* What needs to be done
Skip all pictures, then print the remaining material exactly.

* Supplied information
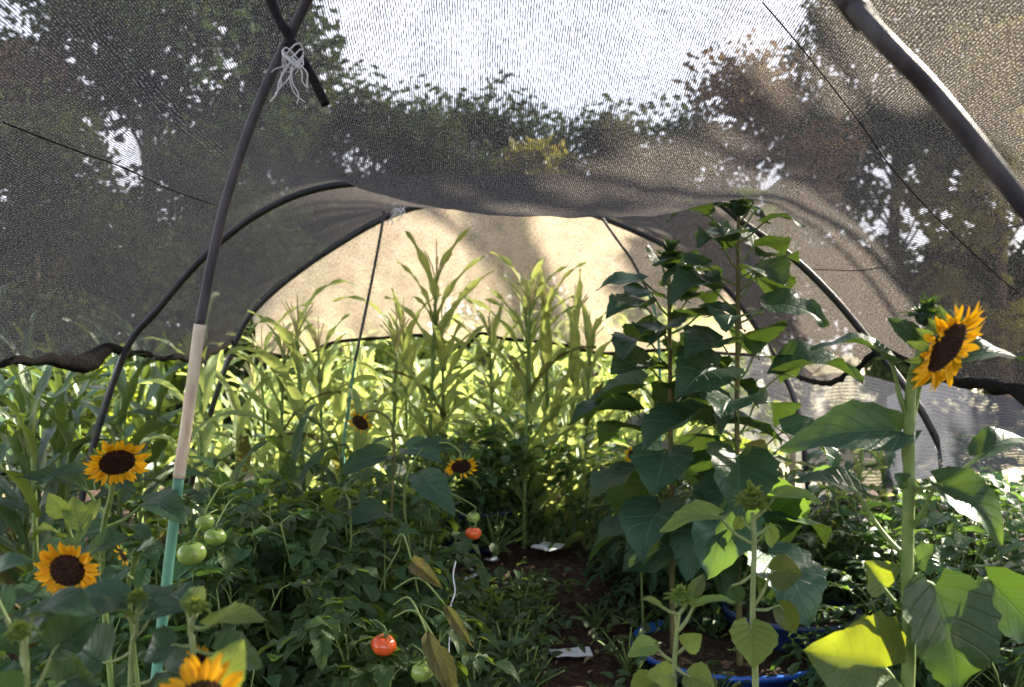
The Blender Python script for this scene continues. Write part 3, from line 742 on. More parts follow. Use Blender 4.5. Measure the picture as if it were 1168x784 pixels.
# ------------------------------------------------------------------ sunflowers, left
def sunfl(lab, base, stem_px, hp, F, R, leaves, seed, r=.009, miss=0, disc=.56, sm_='stem', pet=24, pl=.95):
    b = V((base[0], base[1], 0)); t = thing('sunflower', lab, 'sunflower', b)
    st = cr([b]+[P(*p) for p in stem_px]+[P(*hp)+V(F).normalized()*-.03], 6); mb = MB(); k = len(st)
    mb.tube(st, [r*(1-.4*i/k) for i in range(k)], 8); mb.build('stem', M[sm_], t)
    head(t, P(*hp), F, R, seed, pl, disc, pet, miss)
    for i, (a, bb, c, w, nh, ar, mt) in enumerate(leaves):
        petiole_leaf(t, P(*a), P(*bb), P(*c), w, nh, mt, .0038, seed*17+i, arch=ar, fold=.16, wave=.03, n=11, m=3)
    return t
sunfl('blooming sunflower with a wide dark disc standing under the left net edge', (-1.0, 2.4), [(118,660,2.35),(128,560,2.25)], (134,527,2.2), (.42,-.68,-.60), .076, [
  ((125,590,2.3),(100,560,2.3),(18,545,2.25),.075,V((0,-.4,1)),.12,SL),
  ((128,560,2.28),(112,540,2.3),(40,552,2.2),.06,V((0,-.4,1)),.1,SL),
  ((124,600,2.3),(165,575,2.3),(215,600,2.2),.1,V((0,-.5,1)),.14,SL),
  ((120,640,2.3),(95,625,2.3),(40,660,2.2),.11,V((0,-.6,1)),.14,SL)], 51)
sunfl('blooming sunflower facing forward, low at the left edge above the broad leaves', (-.93, 1.98), [(82,770,1.95),(86,690,1.93)], (78,650,1.88), (.05,-.93,-.22), .066, [
  ((86,700,1.93),(60,682,1.92),(0,690,1.85),.09,V((0,-.25,1)),.12,SL),
  ((85,620,1.97),(74,585,1.97),(56,562,1.95),.05,V((0,-1,.3)),.08,Y),
  ((86,620,1.97),(92,600,1.97),(84,565,1.99),.05,V((.2,-1,.3)),.08,Y),
  ((86,620,1.97),(105,590,1.98),(115,568,2.0),.045,V((-.4,-1,.3)),.08,Y),
  ((86,630,1.97),(70,612,1.96),(40,604,1.9),.05,V((0,-.5,1)),.1,Y),
  ((86,640,1.97),(108,628,1.96),(150,612,1.98),.06,V((0,-.6,1)),.1,SL),
  ((86,740,1.93),(110,725,1.92),(60,765,1.84),.12,V((0,-.6,1)),.1,SL)], 52)
sunfl('bright yellow sunflower cut off by the bottom edge beside the green pipe', (-.48, 1.36), [(238,830,1.36)], (230,804,1.30), (.05,-.7,.55), .066, [
  ((236,800,1.36),(248,780,1.36),(279,728,1.36),.065,V((.3,-1,.3)),.1,Y),
  ((236,820,1.36),(205,800,1.36),(178,775,1.34),.06,V((0,-.8,.6)),.1,SL)], 53, pet=16, pl=1.1)
sunfl('drooping half spent sunflower on an arched stem before the potted bush', (-.28, 3.6), [(470,640,3.5),(462,560,3.45),(480,515,3.42),(508,505,3.4),(524,515,3.38)], (526,532,3.36), (.15,-.75,-.62), .062, [
  ((470,560,3.45),(480,545,3.45),(520,590,3.3),.12,V((0,-.8,.6)),.14,SL),
  ((465,600,3.45),(440,585,3.45),(395,600,3.35),.13,V((0,-.6,.8)),.14,SL),
  ((500,507,3.42),(510,512,3.4),(470,508,3.4),.08,V((0,-.6,.8)),.1,SL)], 54, .005, .35, .6, 'stem', 18)
sunfl('small ragged sunflower hanging from a hooked stem beside the leaning rod', (-.50, 3.9), [(446,620,3.85),(450,520,3.8),(447,484,3.78),(432,470,3.75),(418,470,3.72)], (411,482,3.7), (-.35,-.78,-.5), .062, [
  ((450,530,3.8),(440,520,3.8),(385,545,3.7),.12,V((0,-.7,.7)),.14,SL),
  ((450,520,3.8),(465,512,3.8),(505,528,3.7),.12,V((0,-.7,.7)),.14,SL)], 55, .006, .45, .6, 'stem_dark', 14)
sunfl('small orange sunflower head in shade above the bottom yellow one', (-.56, 1.75), [(226,790,1.72)], (226,750,1.66), (.1,-.95,.1), .026, [], 56, .005, .3, .6, 'stem_pale', 12)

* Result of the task
The Blender Python script for this scene continues. Write part 3, from line 742 on. More parts follow. Use Blender 4.5. Measure the picture as if it were 1168x784 pixels.
# ------------------------------------------------------------------ sunflowers, left
def sunfl(lab, base, stem_px, hp, F, R, leaves, seed, r=.009, miss=0, disc=.56, sm_='stem', pet=24, pl=.95):
    b = V((base[0], base[1], 0)); t = thing('sunflower', lab, 'sunflower', b)
    st = cr([b]+[P(*p) for p in stem_px]+[P(*hp)+V(F).normalized()*-.03], 6); mb = MB(); k = len(st)
    mb.tube(st, [r*(1-.4*i/k) for i in range(k)], 8); mb.build('stem', M[sm_], t)
    head(t, P(*hp), F, R, seed, pl, disc, pet, miss)
    for i, (a, bb, c, w, nh, ar, mt) in enumerate(leaves):
        petiole_leaf(t, P(*a), P(*bb), P(*c), w, nh, mt, .0038, seed*17+i, arch=ar, fold=.16, wave=.03, n=11, m=3)
    return t
sunfl('blooming sunflower with a wide dark disc standing under the left net edge', (-1.0, 2.4), [(118,660,2.35),(128,560,2.25)], (134,527,2.2), (.42,-.68,-.60), .076, [
  ((125,590,2.3),(100,560,2.3),(18,545,2.25),.075,V((0,-.4,1)),.12,SL),
  ((128,560,2.28),(112,540,2.3),(40,552,2.2),.06,V((0,-.4,1)),.1,SL),
  ((124,600,2.3),(165,575,2.3),(215,600,2.2),.1,V((0,-.5,1)),.14,SL),
  ((120,640,2.3),(95,625,2.3),(40,660,2.2),.11,V((0,-.6,1)),.14,SL)], 51)
sunfl('blooming sunflower facing forward, low at the left edge above the broad leaves', (-.93, 1.98), [(82,770,1.95),(86,690,1.93)], (78,650,1.88), (.05,-.93,-.22), .066, [
  ((86,700,1.93),(60,682,1.92),(0,690,1.85),.09,V((0,-.25,1)),.12,SL),
  ((85,620,1.97),(74,585,1.97),(56,562,1.95),.05,V((0,-1,.3)),.08,Y),
  ((86,620,1.97),(92,600,1.97),(84,565,1.99),.05,V((.2,-1,.3)),.08,Y),
  ((86,620,1.97),(105,590,1.98),(115,568,2.0),.045,V((-.4,-1,.3)),.08,Y),
  ((86,630,1.97),(70,612,1.96),(40,604,1.9),.05,V((0,-.5,1)),.1,Y),
  ((86,640,1.97),(108,628,1.96),(150,612,1.98),.06,V((0,-.6,1)),.1,SL),
  ((86,740,1.93),(110,725,1.92),(60,765,1.84),.12,V((0,-.6,1)),.1,SL)], 52)
sunfl('bright yellow sunflower cut off by the bottom edge beside the green pipe', (-.48, 1.36), [(238,830,1.36)], (230,804,1.30), (.05,-.7,.55), .066, [
  ((236,800,1.36),(248,780,1.36),(279,728,1.36),.065,V((.3,-1,.3)),.1,Y),
  ((236,820,1.36),(205,800,1.36),(178,775,1.34),.06,V((0,-.8,.6)),.1,SL)], 53, pet=16, pl=1.1)
sunfl('drooping half spent sunflower on an arched stem before the potted bush', (-.28, 3.6), [(470,640,3.5),(462,560,3.45),(480,515,3.42),(508,505,3.4),(524,515,3.38)], (526,532,3.36), (.15,-.75,-.62), .062, [
  ((470,560,3.45),(480,545,3.45),(520,590,3.3),.12,V((0,-.8,.6)),.14,SL),
  ((465,600,3.45),(440,585,3.45),(395,600,3.35),.13,V((0,-.6,.8)),.14,SL),
  ((500,507,3.42),(510,512,3.4),(470,508,3.4),.08,V((0,-.6,.8)),.1,SL)], 54, .005, .35, .6, 'stem', 18)
sunfl('small ragged sunflower hanging from a hooked stem beside the leaning rod', (-.50, 3.9), [(446,620,3.85),(450,520,3.8),(447,484,3.78),(432,470,3.75),(418,470,3.72)], (411,482,3.7), (-.35,-.78,-.5), .062, [
  ((450,530,3.8),(440,520,3.8),(385,545,3.7),.12,V((0,-.7,.7)),.14,SL),
  ((450,520,3.8),(465,512,3.8),(505,528,3.7),.12,V((0,-.7,.7)),.14,SL)], 55, .006, .45, .6, 'stem_dark', 14)
sunfl('small orange sunflower head in shade above the bottom yellow one', (-.56, 1.75), [(226,790,1.72)], (226,750,1.66), (.1,-.95,.1), .026, [], 56, .005, .3, .6, 'stem_pale', 12)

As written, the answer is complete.